* begin *
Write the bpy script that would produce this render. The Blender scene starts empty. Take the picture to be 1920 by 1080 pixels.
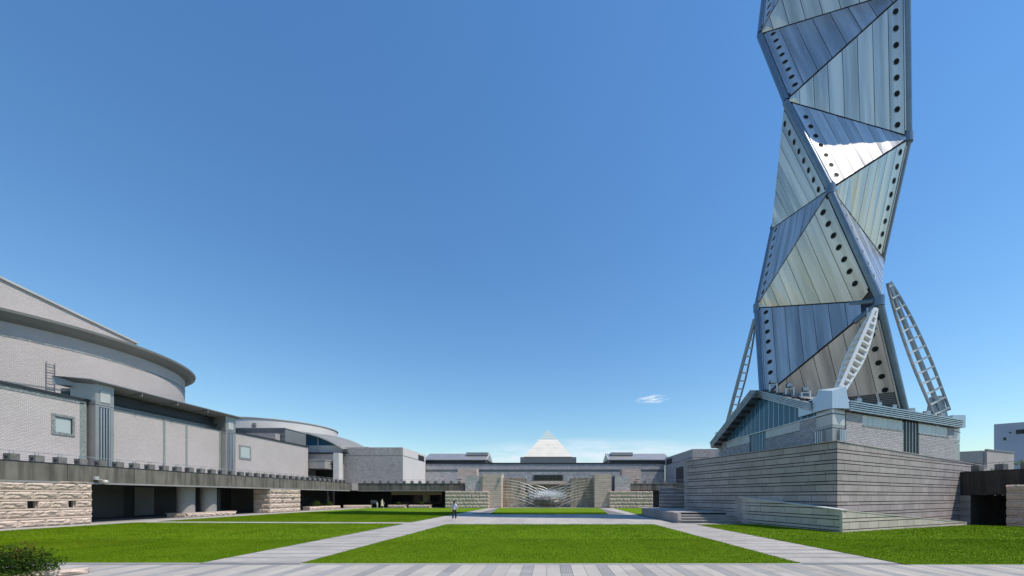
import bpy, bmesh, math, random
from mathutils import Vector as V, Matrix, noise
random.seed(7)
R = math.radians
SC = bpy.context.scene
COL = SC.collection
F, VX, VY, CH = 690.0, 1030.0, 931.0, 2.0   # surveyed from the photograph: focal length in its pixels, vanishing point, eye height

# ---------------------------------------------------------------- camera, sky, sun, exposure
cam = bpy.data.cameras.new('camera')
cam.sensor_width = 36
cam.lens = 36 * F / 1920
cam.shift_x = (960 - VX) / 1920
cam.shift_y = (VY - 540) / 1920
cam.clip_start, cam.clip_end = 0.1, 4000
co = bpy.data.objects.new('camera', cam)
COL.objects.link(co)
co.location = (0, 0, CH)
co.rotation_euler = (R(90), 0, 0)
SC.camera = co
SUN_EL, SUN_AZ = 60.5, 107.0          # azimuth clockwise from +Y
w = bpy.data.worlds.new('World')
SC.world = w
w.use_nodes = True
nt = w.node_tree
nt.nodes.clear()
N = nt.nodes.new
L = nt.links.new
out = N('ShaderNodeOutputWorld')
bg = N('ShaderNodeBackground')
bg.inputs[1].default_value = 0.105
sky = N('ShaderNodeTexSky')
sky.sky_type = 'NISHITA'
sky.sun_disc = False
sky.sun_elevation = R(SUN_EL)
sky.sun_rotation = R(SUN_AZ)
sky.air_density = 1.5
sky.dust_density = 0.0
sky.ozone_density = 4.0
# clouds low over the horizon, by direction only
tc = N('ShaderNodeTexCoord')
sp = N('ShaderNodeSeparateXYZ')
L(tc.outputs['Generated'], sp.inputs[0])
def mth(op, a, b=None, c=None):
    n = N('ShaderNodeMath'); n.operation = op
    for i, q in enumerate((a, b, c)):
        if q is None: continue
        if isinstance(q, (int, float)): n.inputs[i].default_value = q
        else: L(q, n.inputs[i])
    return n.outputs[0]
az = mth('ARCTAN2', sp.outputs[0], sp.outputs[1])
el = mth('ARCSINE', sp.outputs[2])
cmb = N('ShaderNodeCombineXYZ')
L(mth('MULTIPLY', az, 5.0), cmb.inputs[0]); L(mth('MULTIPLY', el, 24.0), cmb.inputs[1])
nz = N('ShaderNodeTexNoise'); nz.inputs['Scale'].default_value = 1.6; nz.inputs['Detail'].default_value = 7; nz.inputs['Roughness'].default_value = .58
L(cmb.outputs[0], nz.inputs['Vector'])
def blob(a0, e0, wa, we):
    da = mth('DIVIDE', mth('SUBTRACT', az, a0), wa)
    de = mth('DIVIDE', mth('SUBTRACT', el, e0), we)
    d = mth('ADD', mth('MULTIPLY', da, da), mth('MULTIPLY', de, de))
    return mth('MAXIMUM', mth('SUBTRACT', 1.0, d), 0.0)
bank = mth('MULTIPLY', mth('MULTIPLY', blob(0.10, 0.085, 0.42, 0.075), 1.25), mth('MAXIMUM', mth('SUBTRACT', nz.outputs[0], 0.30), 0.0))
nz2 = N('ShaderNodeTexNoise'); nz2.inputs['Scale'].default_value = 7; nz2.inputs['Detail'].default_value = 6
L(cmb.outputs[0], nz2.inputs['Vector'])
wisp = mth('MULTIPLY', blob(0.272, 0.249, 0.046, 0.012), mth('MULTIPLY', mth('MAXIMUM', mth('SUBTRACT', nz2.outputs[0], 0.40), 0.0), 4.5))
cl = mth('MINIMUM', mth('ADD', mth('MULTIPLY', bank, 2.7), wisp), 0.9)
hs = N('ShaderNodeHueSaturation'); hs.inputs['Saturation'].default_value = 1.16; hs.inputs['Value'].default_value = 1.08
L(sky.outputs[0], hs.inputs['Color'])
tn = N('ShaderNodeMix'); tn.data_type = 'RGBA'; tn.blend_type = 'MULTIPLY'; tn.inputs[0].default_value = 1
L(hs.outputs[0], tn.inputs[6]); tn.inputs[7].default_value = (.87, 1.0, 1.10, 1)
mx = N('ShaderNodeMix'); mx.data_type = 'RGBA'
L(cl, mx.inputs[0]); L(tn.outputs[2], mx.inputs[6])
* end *
:: TASK REQUIREMENTS ::
From the first line above down to the line with "F, VX, VY, CH", reproduce every line and no others, omitting pictures.

:: WRITTEN ANSWER ::
Write the bpy script that would produce this render. The Blender scene starts empty. Take the picture to be 1920 by 1080 pixels.
import bpy, bmesh, math, random
from mathutils import Vector as V, Matrix, noise
random.seed(7)
R = math.radians
SC = bpy.context.scene
COL = SC.collection
F, VX, VY, CH = 690.0, 1030.0, 931.0, 2.0   # surveyed from the photograph: focal length in its pixels, vanishing point, eye height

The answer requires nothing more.